(Written problem)
Reproduce all of the data word for word.

(Provided data)
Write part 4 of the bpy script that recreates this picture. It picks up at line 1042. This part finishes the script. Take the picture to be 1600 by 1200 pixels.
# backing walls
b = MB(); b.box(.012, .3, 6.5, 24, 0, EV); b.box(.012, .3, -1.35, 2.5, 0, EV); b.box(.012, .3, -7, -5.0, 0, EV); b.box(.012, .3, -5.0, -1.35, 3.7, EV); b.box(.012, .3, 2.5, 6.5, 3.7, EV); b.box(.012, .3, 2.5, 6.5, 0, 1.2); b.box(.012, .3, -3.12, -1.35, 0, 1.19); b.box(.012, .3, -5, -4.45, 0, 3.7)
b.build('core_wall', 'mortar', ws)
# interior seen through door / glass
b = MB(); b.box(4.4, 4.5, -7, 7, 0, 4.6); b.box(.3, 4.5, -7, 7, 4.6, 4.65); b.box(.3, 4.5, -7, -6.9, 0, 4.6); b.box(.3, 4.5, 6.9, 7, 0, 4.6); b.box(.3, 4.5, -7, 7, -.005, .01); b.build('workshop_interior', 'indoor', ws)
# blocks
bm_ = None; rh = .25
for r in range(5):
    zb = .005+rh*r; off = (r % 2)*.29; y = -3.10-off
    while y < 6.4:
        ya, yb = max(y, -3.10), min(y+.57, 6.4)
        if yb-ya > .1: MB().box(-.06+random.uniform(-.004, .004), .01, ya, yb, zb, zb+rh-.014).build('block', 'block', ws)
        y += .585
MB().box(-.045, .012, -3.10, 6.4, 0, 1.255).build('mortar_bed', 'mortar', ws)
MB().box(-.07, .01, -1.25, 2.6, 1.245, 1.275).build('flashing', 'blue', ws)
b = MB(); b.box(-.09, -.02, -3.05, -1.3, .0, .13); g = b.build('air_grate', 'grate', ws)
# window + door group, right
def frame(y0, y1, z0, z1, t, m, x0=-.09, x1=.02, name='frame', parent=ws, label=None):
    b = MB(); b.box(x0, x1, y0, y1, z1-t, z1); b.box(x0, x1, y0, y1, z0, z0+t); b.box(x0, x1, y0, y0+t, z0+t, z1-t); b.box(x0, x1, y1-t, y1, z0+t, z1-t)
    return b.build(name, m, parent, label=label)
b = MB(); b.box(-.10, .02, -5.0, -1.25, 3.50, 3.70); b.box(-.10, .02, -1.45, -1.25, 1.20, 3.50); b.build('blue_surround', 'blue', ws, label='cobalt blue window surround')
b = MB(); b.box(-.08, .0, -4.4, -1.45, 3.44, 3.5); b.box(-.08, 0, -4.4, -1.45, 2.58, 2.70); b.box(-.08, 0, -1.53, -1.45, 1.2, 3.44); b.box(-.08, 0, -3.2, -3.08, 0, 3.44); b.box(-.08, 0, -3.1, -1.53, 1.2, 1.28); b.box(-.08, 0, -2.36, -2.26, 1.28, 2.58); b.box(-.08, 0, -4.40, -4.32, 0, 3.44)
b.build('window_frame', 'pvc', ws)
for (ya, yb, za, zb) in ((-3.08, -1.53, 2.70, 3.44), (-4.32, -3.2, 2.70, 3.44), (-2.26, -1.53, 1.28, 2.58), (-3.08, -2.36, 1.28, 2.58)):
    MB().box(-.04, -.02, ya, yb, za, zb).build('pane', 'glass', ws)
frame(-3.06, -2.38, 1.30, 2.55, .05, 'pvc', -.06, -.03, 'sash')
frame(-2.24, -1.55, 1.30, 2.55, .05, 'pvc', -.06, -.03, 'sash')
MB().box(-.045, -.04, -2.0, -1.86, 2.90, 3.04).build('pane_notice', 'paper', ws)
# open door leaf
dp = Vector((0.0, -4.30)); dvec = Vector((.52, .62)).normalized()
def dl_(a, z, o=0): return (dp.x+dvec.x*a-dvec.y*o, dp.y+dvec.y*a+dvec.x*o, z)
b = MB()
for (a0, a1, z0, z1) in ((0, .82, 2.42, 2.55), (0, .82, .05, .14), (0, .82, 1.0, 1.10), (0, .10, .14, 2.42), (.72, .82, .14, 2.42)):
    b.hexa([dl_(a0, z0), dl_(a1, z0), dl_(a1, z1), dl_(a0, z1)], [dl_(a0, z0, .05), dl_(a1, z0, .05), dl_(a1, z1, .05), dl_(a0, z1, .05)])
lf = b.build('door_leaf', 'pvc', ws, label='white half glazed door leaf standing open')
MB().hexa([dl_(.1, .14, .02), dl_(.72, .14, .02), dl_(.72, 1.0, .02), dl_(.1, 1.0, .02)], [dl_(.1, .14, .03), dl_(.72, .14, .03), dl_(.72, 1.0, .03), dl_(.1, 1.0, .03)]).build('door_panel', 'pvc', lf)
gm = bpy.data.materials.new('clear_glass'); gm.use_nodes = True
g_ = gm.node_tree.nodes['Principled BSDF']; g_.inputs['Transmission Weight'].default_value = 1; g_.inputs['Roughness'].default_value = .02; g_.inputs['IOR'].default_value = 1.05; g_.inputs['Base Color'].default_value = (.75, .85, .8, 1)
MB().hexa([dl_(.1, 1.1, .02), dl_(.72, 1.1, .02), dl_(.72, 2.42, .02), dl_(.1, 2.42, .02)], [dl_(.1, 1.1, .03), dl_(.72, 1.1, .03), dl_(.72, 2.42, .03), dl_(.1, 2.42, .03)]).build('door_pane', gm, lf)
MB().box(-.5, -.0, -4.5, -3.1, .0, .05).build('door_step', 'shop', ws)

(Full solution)
Write part 4 of the bpy script that recreates this picture. It picks up at line 1042. This part finishes the script. Take the picture to be 1600 by 1200 pixels.
# backing walls
b = MB(); b.box(.012, .3, 6.5, 24, 0, EV); b.box(.012, .3, -1.35, 2.5, 0, EV); b.box(.012, .3, -7, -5.0, 0, EV); b.box(.012, .3, -5.0, -1.35, 3.7, EV); b.box(.012, .3, 2.5, 6.5, 3.7, EV); b.box(.012, .3, 2.5, 6.5, 0, 1.2); b.box(.012, .3, -3.12, -1.35, 0, 1.19); b.box(.012, .3, -5, -4.45, 0, 3.7)
b.build('core_wall', 'mortar', ws)
# interior seen through door / glass
b = MB(); b.box(4.4, 4.5, -7, 7, 0, 4.6); b.box(.3, 4.5, -7, 7, 4.6, 4.65); b.box(.3, 4.5, -7, -6.9, 0, 4.6); b.box(.3, 4.5, 6.9, 7, 0, 4.6); b.box(.3, 4.5, -7, 7, -.005, .01); b.build('workshop_interior', 'indoor', ws)
# blocks
bm_ = None; rh = .25
for r in range(5):
    zb = .005+rh*r; off = (r % 2)*.29; y = -3.10-off
    while y < 6.4:
        ya, yb = max(y, -3.10), min(y+.57, 6.4)
        if yb-ya > .1: MB().box(-.06+random.uniform(-.004, .004), .01, ya, yb, zb, zb+rh-.014).build('block', 'block', ws)
        y += .585
MB().box(-.045, .012, -3.10, 6.4, 0, 1.255).build('mortar_bed', 'mortar', ws)
MB().box(-.07, .01, -1.25, 2.6, 1.245, 1.275).build('flashing', 'blue', ws)
b = MB(); b.box(-.09, -.02, -3.05, -1.3, .0, .13); g = b.build('air_grate', 'grate', ws)
# window + door group, right
def frame(y0, y1, z0, z1, t, m, x0=-.09, x1=.02, name='frame', parent=ws, label=None):
    b = MB(); b.box(x0, x1, y0, y1, z1-t, z1); b.box(x0, x1, y0, y1, z0, z0+t); b.box(x0, x1, y0, y0+t, z0+t, z1-t); b.box(x0, x1, y1-t, y1, z0+t, z1-t)
    return b.build(name, m, parent, label=label)
b = MB(); b.box(-.10, .02, -5.0, -1.25, 3.50, 3.70); b.box(-.10, .02, -1.45, -1.25, 1.20, 3.50); b.build('blue_surround', 'blue', ws, label='cobalt blue window surround')
b = MB(); b.box(-.08, .0, -4.4, -1.45, 3.44, 3.5); b.box(-.08, 0, -4.4, -1.45, 2.58, 2.70); b.box(-.08, 0, -1.53, -1.45, 1.2, 3.44); b.box(-.08, 0, -3.2, -3.08, 0, 3.44); b.box(-.08, 0, -3.1, -1.53, 1.2, 1.28); b.box(-.08, 0, -2.36, -2.26, 1.28, 2.58); b.box(-.08, 0, -4.40, -4.32, 0, 3.44)
b.build('window_frame', 'pvc', ws)
for (ya, yb, za, zb) in ((-3.08, -1.53, 2.70, 3.44), (-4.32, -3.2, 2.70, 3.44), (-2.26, -1.53, 1.28, 2.58), (-3.08, -2.36, 1.28, 2.58)):
    MB().box(-.04, -.02, ya, yb, za, zb).build('pane', 'glass', ws)
frame(-3.06, -2.38, 1.30, 2.55, .05, 'pvc', -.06, -.03, 'sash')
frame(-2.24, -1.55, 1.30, 2.55, .05, 'pvc', -.06, -.03, 'sash')
MB().box(-.045, -.04, -2.0, -1.86, 2.90, 3.04).build('pane_notice', 'paper', ws)
# open door leaf
dp = Vector((0.0, -4.30)); dvec = Vector((.52, .62)).normalized()
def dl_(a, z, o=0): return (dp.x+dvec.x*a-dvec.y*o, dp.y+dvec.y*a+dvec.x*o, z)
b = MB()
for (a0, a1, z0, z1) in ((0, .82, 2.42, 2.55), (0, .82, .05, .14), (0, .82, 1.0, 1.10), (0, .10, .14, 2.42), (.72, .82, .14, 2.42)):
    b.hexa([dl_(a0, z0), dl_(a1, z0), dl_(a1, z1), dl_(a0, z1)], [dl_(a0, z0, .05), dl_(a1, z0, .05), dl_(a1, z1, .05), dl_(a0, z1, .05)])
lf = b.build('door_leaf', 'pvc', ws, label='white half glazed door leaf standing open')
MB().hexa([dl_(.1, .14, .02), dl_(.72, .14, .02), dl_(.72, 1.0, .02), dl_(.1, 1.0, .02)], [dl_(.1, .14, .03), dl_(.72, .14, .03), dl_(.72, 1.0, .03), dl_(.1, 1.0, .03)]).build('door_panel', 'pvc', lf)
gm = bpy.data.materials.new('clear_glass'); gm.use_nodes = True
g_ = gm.node_tree.nodes['Principled BSDF']; g_.inputs['Transmission Weight'].default_value = 1; g_.inputs['Roughness'].default_value = .02; g_.inputs['IOR'].default_value = 1.05; g_.inputs['Base Color'].default_value = (.75, .85, .8, 1)
MB().hexa([dl_(.1, 1.1, .02), dl_(.72, 1.1, .02), dl_(.72, 2.42, .02), dl_(.1, 2.42, .02)], [dl_(.1, 1.1, .03), dl_(.72, 1.1, .03), dl_(.72, 2.42, .03), dl_(.1, 2.42, .03)]).build('door_pane', gm, lf)
MB().box(-.5, -.0, -4.5, -3.1, .0, .05).build('door_step', 'shop', ws)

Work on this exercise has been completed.